Conventional hydrogen peroxide (H2O2) production is energy-intensive and environmentally burdensome. Photocatalytic synthesis using covalent organic frameworks (COFs) offers a sustainable alternative. This work introduces sulfone groups into COFs via [4+2] imine/alkene annulation to enhance photocatalytic H2O2 production from water and oxygen under visible light irradiation. The sulfone-modified S-PT-PB-COF achieves a remarkable H2O2 generation rate of 4794 μmol g-1 h-1, which is 2.2 times higher than that of the unmodified PT-PB-COF and significantly outperforms other control COFs (PB-PB-COF, S-PB-PB-COF). Comprehensive characterizations confirm the successful incorporation of sulfones in the COF structure. The sulfone group enhances the photocatalytic performance of COFs by improving charge separation and reducing recombination, as evidenced by photoelectrochemical and time-resolved fluorescence data. The presence of sulfone in COFs also significantly lowers the energy barrier (0.63 eV) for the rate-determining *OO formation step in the oxygen reduction reaction (ORR), as revealed by density functional theory calculations.
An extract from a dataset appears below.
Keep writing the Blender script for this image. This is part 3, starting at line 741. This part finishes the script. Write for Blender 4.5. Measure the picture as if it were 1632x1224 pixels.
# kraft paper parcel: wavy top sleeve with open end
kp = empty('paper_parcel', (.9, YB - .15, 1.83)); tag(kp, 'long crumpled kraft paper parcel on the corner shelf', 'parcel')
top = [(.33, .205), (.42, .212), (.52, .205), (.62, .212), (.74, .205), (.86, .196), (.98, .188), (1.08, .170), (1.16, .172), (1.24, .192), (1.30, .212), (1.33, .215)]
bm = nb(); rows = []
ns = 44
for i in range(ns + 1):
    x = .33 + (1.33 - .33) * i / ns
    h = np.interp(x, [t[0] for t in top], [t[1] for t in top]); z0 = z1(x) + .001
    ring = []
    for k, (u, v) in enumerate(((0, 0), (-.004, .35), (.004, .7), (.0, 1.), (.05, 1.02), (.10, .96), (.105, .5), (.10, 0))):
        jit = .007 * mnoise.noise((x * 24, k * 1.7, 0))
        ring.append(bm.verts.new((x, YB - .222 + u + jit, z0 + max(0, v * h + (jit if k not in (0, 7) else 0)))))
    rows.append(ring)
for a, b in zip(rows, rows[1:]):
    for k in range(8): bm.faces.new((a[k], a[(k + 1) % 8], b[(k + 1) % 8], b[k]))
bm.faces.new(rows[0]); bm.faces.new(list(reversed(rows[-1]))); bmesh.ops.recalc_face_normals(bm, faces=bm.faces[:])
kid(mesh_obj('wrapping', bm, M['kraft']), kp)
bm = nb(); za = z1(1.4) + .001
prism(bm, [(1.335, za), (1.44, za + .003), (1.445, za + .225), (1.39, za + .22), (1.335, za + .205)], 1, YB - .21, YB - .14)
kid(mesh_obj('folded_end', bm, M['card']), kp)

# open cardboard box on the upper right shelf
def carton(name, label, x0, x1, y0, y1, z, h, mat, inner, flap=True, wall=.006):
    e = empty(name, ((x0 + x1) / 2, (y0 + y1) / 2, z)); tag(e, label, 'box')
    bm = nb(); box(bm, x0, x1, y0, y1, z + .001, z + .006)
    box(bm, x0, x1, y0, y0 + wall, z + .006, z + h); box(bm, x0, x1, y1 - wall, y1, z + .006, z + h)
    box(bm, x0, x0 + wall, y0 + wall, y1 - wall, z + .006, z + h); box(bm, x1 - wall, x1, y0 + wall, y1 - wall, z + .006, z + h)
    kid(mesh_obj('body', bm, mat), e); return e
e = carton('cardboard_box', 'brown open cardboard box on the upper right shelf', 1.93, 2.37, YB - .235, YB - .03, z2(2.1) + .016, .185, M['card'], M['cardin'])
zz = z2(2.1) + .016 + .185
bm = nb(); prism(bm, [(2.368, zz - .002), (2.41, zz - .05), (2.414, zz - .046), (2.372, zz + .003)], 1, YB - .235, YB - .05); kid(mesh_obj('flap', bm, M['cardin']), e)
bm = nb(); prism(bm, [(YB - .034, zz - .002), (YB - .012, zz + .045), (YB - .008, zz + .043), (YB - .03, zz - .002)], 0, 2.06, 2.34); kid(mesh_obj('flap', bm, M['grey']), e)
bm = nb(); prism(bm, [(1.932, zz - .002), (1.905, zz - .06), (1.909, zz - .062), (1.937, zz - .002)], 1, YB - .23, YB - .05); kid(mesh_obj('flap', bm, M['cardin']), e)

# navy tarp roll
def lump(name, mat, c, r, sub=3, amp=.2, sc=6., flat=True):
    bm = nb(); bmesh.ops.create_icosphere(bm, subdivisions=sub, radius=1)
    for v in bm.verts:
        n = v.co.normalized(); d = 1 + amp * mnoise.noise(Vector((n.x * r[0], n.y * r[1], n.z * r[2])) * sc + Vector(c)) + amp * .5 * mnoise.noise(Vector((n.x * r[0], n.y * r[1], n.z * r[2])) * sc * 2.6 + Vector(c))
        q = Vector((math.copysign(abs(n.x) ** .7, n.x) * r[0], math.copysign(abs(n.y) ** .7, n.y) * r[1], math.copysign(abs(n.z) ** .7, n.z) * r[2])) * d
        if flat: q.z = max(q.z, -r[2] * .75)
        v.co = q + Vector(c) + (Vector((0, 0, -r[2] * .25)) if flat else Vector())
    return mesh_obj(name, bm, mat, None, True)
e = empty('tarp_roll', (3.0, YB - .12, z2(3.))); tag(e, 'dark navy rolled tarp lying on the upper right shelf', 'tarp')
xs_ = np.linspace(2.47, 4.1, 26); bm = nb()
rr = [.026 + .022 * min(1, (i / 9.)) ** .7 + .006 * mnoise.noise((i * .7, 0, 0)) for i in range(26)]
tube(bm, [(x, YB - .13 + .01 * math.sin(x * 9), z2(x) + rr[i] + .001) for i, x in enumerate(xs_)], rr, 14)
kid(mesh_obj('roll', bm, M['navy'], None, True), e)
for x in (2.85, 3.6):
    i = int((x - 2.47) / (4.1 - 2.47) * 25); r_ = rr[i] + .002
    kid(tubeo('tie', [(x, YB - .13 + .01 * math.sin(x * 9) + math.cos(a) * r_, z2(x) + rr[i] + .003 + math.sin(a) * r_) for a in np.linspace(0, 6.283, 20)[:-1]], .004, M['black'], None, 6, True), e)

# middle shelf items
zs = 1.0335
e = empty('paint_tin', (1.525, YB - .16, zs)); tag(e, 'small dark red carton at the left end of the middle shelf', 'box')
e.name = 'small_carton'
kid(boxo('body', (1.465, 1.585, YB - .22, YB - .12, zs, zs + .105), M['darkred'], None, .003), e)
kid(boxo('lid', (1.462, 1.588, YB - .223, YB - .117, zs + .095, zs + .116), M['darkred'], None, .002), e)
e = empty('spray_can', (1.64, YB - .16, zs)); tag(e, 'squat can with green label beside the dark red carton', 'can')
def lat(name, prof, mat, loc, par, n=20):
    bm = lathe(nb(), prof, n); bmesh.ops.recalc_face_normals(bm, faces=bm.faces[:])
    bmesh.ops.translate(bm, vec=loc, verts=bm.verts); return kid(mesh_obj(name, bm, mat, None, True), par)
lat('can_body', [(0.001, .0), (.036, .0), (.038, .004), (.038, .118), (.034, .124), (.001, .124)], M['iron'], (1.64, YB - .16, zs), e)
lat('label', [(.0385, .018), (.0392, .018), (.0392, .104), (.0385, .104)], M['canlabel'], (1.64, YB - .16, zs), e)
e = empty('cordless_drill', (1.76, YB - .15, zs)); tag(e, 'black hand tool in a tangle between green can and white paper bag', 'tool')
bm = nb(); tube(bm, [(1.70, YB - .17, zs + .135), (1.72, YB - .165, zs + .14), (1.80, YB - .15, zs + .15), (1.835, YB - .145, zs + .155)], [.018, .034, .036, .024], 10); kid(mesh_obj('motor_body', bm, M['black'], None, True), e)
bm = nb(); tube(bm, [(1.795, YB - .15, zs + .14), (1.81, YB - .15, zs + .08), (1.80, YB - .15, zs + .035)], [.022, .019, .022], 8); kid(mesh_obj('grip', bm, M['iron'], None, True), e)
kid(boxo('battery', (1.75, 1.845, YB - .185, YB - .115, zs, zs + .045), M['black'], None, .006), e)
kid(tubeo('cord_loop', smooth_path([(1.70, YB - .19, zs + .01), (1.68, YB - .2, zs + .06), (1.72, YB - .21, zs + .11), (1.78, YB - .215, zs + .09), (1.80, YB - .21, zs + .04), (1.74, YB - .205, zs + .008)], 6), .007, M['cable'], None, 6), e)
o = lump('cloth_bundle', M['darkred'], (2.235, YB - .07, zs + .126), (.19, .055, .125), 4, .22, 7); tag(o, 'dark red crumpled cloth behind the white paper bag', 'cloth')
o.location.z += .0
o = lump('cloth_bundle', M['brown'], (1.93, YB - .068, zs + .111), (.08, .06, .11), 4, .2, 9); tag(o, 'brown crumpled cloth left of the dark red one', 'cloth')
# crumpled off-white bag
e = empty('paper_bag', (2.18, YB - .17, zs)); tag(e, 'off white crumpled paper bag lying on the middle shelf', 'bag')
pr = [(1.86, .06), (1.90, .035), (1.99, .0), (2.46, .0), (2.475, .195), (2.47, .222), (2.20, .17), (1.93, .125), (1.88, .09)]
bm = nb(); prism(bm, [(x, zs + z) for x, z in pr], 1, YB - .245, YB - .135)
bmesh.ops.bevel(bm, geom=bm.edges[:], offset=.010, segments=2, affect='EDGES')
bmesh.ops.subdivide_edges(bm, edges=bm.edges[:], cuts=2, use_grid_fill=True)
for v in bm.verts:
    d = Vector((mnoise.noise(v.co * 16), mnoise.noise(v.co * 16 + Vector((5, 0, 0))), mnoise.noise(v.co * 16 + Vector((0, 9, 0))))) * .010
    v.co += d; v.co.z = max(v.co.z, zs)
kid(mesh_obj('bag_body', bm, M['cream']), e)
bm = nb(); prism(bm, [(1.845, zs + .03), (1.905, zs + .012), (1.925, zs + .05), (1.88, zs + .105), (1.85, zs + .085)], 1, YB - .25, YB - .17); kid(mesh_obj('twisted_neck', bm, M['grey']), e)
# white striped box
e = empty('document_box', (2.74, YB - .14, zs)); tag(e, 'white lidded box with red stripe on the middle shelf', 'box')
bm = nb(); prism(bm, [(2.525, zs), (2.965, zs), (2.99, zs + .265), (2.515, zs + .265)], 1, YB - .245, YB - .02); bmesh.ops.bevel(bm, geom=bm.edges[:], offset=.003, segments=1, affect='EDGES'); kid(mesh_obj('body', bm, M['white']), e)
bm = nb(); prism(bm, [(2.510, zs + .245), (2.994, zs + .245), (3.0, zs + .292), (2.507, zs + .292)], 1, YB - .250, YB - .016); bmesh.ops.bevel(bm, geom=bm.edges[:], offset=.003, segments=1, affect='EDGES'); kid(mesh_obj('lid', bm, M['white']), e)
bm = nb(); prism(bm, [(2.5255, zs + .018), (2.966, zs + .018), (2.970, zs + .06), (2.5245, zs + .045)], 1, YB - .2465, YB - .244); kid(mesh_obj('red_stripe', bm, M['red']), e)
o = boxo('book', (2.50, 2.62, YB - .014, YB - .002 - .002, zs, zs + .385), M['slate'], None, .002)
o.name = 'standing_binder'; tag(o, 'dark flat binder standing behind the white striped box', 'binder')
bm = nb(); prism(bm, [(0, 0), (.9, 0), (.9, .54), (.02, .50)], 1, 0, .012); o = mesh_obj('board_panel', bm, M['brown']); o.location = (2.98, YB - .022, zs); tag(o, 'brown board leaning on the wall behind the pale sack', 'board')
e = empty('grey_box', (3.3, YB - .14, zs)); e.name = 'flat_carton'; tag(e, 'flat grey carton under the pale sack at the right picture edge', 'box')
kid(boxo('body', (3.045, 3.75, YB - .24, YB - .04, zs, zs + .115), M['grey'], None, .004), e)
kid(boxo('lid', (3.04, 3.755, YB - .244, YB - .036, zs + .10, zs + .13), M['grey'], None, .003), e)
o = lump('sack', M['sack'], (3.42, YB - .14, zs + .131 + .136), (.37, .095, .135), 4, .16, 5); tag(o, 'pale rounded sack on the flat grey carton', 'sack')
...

Furthermore, sulfone introduction creates spatially separated redox centers for efficient water oxidation and ORR. Quenching experiments and in situ DRIFT spectroscopy confirm a two-step, 1e- ORR pathway involving ·O2- intermediates. This study demonstrates sulfone functionalization as an effective strategy for designing high-performance COF photocatalysts for sustainable H2O2 synthesis.